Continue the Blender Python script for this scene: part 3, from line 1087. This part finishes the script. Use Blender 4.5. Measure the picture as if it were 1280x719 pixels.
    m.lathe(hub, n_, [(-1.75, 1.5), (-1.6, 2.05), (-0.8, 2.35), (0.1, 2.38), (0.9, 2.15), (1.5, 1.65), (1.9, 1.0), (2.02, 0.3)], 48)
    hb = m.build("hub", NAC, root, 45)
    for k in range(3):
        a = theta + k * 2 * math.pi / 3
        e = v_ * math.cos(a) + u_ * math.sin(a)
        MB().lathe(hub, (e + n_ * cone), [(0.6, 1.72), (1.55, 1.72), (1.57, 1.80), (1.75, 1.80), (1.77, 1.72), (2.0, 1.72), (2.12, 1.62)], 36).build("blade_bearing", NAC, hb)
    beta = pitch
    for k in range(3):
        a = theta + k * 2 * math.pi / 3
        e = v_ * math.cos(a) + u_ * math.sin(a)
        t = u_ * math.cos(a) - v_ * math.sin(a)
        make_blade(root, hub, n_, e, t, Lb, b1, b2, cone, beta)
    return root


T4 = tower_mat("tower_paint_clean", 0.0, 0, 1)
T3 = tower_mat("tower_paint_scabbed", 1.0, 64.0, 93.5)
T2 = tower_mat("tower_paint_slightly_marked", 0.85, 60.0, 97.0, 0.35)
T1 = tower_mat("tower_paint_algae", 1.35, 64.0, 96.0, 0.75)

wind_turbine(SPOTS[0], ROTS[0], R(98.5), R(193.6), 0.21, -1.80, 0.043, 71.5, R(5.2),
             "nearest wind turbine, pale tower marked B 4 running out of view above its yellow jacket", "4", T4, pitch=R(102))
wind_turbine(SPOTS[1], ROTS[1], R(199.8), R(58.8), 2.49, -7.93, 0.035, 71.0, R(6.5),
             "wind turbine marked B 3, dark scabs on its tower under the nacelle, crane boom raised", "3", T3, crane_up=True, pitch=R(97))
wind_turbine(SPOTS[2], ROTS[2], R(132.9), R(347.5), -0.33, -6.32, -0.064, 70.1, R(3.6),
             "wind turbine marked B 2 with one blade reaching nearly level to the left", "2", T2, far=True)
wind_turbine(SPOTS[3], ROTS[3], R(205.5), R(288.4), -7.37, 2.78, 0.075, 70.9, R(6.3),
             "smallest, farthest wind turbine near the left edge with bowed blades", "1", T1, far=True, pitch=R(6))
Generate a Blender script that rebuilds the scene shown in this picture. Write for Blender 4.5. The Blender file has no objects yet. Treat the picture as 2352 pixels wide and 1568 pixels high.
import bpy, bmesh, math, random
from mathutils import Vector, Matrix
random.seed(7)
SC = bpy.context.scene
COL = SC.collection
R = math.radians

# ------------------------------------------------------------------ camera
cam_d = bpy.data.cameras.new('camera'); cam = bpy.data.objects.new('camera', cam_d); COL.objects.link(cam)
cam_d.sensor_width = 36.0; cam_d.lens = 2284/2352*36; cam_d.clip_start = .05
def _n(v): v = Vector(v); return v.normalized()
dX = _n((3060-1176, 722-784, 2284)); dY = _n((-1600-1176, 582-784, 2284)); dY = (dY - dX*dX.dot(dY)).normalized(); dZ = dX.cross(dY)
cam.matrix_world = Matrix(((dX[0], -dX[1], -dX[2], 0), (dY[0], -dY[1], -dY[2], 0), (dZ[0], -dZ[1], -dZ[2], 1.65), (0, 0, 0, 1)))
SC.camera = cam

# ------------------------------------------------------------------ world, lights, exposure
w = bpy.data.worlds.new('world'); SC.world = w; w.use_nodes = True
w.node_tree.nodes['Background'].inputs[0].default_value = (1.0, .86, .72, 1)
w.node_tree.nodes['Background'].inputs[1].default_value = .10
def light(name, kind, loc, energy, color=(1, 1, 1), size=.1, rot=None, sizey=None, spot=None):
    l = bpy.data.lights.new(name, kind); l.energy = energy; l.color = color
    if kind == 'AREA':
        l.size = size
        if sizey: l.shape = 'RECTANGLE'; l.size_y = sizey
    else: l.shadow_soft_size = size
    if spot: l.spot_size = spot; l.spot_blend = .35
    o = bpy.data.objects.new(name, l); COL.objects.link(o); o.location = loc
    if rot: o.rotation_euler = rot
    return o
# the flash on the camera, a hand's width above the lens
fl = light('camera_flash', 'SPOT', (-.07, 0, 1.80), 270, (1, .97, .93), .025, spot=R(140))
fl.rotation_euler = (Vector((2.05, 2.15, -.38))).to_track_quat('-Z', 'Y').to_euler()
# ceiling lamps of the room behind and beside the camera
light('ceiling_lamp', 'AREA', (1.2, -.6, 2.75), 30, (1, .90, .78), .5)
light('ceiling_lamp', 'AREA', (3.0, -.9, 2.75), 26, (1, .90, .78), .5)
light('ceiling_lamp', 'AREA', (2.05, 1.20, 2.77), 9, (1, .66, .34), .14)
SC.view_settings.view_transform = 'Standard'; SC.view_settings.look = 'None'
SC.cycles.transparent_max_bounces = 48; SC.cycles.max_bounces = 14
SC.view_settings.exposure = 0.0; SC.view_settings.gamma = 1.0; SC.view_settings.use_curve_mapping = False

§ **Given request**
Each line of the listing should be echoed back exactly.

§ **Completed task**
Continue the Blender Python script for this scene: part 3, from line 1087. This part finishes the script. Use Blender 4.5. Measure the picture as if it were 1280x719 pixels.
    m.lathe(hub, n_, [(-1.75, 1.5), (-1.6, 2.05), (-0.8, 2.35), (0.1, 2.38), (0.9, 2.15), (1.5, 1.65), (1.9, 1.0), (2.02, 0.3)], 48)
    hb = m.build("hub", NAC, root, 45)
    for k in range(3):
        a = theta + k * 2 * math.pi / 3
        e = v_ * math.cos(a) + u_ * math.sin(a)
        MB().lathe(hub, (e + n_ * cone), [(0.6, 1.72), (1.55, 1.72), (1.57, 1.80), (1.75, 1.80), (1.77, 1.72), (2.0, 1.72), (2.12, 1.62)], 36).build("blade_bearing", NAC, hb)
    beta = pitch
    for k in range(3):
        a = theta + k * 2 * math.pi / 3
        e = v_ * math.cos(a) + u_ * math.sin(a)
        t = u_ * math.cos(a) - v_ * math.sin(a)
        make_blade(root, hub, n_, e, t, Lb, b1, b2, cone, beta)
    return root


T4 = tower_mat("tower_paint_clean", 0.0, 0, 1)
T3 = tower_mat("tower_paint_scabbed", 1.0, 64.0, 93.5)
T2 = tower_mat("tower_paint_slightly_marked", 0.85, 60.0, 97.0, 0.35)
T1 = tower_mat("tower_paint_algae", 1.35, 64.0, 96.0, 0.75)

wind_turbine(SPOTS[0], ROTS[0], R(98.5), R(193.6), 0.21, -1.80, 0.043, 71.5, R(5.2),
             "nearest wind turbine, pale tower marked B 4 running out of view above its yellow jacket", "4", T4, pitch=R(102))
wind_turbine(SPOTS[1], ROTS[1], R(199.8), R(58.8), 2.49, -7.93, 0.035, 71.0, R(6.5),
             "wind turbine marked B 3, dark scabs on its tower under the nacelle, crane boom raised", "3", T3, crane_up=True, pitch=R(97))
wind_turbine(SPOTS[2], ROTS[2], R(132.9), R(347.5), -0.33, -6.32, -0.064, 70.1, R(3.6),
             "wind turbine marked B 2 with one blade reaching nearly level to the left", "2", T2, far=True)
wind_turbine(SPOTS[3], ROTS[3], R(205.5), R(288.4), -7.37, 2.78, 0.075, 70.9, R(6.3),
             "smallest, farthest wind turbine near the left edge with bowed blades", "1", T1, far=True, pitch=R(6))
Generate a Blender script that rebuilds the scene shown in this picture. Write for Blender 4.5. The Blender file has no objects yet. Treat the picture as 2352 pixels wide and 1568 pixels high.
import bpy, bmesh, math, random
from mathutils import Vector, Matrix
random.seed(7)
SC = bpy.context.scene
COL = SC.collection
R = math.radians

# ------------------------------------------------------------------ camera
cam_d = bpy.data.cameras.new('camera'); cam = bpy.data.objects.new('camera', cam_d); COL.objects.link(cam)
cam_d.sensor_width = 36.0; cam_d.lens = 2284/2352*36; cam_d.clip_start = .05
def _n(v): v = Vector(v); return v.normalized()
dX = _n((3060-1176, 722-784, 2284)); dY = _n((-1600-1176, 582-784, 2284)); dY = (dY - dX*dX.dot(dY)).normalized(); dZ = dX.cross(dY)
cam.matrix_world = Matrix(((dX[0], -dX[1], -dX[2], 0), (dY[0], -dY[1], -dY[2], 0), (dZ[0], -dZ[1], -dZ[2], 1.65), (0, 0, 0, 1)))
SC.camera = cam

# ------------------------------------------------------------------ world, lights, exposure
w = bpy.data.worlds.new('world'); SC.world = w; w.use_nodes = True
w.node_tree.nodes['Background'].inputs[0].default_value = (1.0, .86, .72, 1)
w.node_tree.nodes['Background'].inputs[1].default_value = .10
def light(name, kind, loc, energy, color=(1, 1, 1), size=.1, rot=None, sizey=None, spot=None):
    l = bpy.data.lights.new(name, kind); l.energy = energy; l.color = color
    if kind == 'AREA':
        l.size = size
        if sizey: l.shape = 'RECTANGLE'; l.size_y = sizey
    else: l.shadow_soft_size = size
    if spot: l.spot_size = spot; l.spot_blend = .35
    o = bpy.data.objects.new(name, l); COL.objects.link(o); o.location = loc
    if rot: o.rotation_euler = rot
    return o
# the flash on the camera, a hand's width above the lens
fl = light('camera_flash', 'SPOT', (-.07, 0, 1.80), 270, (1, .97, .93), .025, spot=R(140))
fl.rotation_euler = (Vector((2.05, 2.15, -.38))).to_track_quat('-Z', 'Y').to_euler()
# ceiling lamps of the room behind and beside the camera
light('ceiling_lamp', 'AREA', (1.2, -.6, 2.75), 30, (1, .90, .78), .5)
light('ceiling_lamp', 'AREA', (3.0, -.9, 2.75), 26, (1, .90, .78), .5)
light('ceiling_lamp', 'AREA', (2.05, 1.20, 2.77), 9, (1, .66, .34), .14)
SC.view_settings.view_transform = 'Standard'; SC.view_settings.look = 'None'
SC.cycles.transparent_max_bounces = 48; SC.cycles.max_bounces = 14
SC.view_settings.exposure = 0.0; SC.view_settings.gamma = 1.0; SC.view_settings.use_curve_mapping = False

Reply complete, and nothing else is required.